3. Respecto de la dimensión económica: ¿Por qué nadie ha explicado todavía las razones de la pasividad de la Comisión Internacional de Valores en la investigación de las operaciones en Bolsa, pocos días antes del atentado, basadas en información privilegiada relativa, sobre todo, a United Airlines y American Airlines, operaciones, inspiradas por Carlyle (familia Bush) y realizadas por la sociedad Alex Brown, dirigida por Krongard, uno de los actuales directores de la CIA?

A estas viejas preguntas se han sumado numerosas noticias sobre informaciones relativas al atentado de las Torres Gemelas que por razones inexplicadas se quedaron en el cajón de quienes la recibieron en los diversos servicios del FBI, la CIA y el departamento de Defensa, sin que nadie las tuviera en cuenta. Desde esta ignorancia, sin acabar de saber del todo lo que hicieron los talibanes -a los que el presidente Bush entregó 43 millones de dólares a finales de mayo de 2001 para su lucha contra la droga- y cuál fue el rol preciso de Bin Laden entonces y cuál es su situación actual, se nos ofrece un nuevo blanco, Sadam Husein, contra quien dirigir nuestros tiros.

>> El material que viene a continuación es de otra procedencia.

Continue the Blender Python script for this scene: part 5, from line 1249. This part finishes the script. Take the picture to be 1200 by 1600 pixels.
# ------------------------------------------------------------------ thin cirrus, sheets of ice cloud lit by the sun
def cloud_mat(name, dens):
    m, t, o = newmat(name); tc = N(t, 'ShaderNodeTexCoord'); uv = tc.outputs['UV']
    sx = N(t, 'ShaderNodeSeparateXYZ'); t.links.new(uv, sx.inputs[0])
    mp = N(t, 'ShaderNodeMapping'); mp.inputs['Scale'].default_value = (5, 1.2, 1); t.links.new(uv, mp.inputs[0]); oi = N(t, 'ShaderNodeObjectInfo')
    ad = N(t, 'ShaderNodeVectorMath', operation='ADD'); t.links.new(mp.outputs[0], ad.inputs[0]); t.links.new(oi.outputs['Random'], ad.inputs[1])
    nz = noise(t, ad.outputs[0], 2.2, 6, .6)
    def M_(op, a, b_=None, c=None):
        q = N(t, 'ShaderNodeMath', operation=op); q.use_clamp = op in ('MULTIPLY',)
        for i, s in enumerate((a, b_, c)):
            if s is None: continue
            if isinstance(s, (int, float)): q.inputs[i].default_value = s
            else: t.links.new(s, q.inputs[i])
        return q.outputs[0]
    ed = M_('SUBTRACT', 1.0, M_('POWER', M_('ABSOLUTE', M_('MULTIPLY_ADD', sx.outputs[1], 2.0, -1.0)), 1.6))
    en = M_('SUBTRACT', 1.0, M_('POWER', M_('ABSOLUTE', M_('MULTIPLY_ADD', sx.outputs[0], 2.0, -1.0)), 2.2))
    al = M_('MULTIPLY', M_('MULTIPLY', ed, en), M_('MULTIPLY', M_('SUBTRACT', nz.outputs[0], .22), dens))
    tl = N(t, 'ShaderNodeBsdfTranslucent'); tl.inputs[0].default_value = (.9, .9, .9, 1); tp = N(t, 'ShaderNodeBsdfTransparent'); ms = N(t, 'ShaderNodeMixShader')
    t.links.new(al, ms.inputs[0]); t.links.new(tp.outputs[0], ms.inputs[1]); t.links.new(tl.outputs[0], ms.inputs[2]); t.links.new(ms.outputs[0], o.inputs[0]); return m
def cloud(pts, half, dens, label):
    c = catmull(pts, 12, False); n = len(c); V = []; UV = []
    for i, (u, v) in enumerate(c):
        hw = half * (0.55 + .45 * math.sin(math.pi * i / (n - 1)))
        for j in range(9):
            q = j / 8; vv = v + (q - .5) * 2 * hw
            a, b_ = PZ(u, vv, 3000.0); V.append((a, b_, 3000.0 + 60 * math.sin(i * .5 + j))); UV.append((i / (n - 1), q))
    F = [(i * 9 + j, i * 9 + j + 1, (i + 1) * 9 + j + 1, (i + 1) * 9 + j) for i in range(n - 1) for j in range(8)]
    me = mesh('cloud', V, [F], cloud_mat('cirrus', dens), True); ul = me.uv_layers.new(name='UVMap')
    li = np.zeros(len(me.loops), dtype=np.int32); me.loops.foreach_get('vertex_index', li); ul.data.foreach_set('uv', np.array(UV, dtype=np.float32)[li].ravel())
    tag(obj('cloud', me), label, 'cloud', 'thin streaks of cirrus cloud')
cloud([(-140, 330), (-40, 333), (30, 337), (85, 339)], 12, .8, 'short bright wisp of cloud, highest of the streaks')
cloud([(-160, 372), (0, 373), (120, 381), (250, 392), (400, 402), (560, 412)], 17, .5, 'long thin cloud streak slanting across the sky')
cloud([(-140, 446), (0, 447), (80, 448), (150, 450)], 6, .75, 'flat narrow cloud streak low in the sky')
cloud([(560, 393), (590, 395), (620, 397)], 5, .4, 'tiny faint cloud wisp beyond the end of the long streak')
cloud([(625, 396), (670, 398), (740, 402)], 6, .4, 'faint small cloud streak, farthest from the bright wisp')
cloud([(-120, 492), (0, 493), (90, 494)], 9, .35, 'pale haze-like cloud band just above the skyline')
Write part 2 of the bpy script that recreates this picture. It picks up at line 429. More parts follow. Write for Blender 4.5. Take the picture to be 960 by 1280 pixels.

Sin saber tampoco demasiado bien por qué. Y sin que en ningún sitio relevante, como en el Congreso de EE UU o en Naciones Unidas se haya constituido una comisión de investigación que proporcione los elementos con los que forjar las armas intelectuales y las razones éticas, antes de enarbolar las otras, quizá también necesarias en la lucha contra el terrorismo. Pero sin mezclar en ello ni metas imperiales ni intereses petroleros.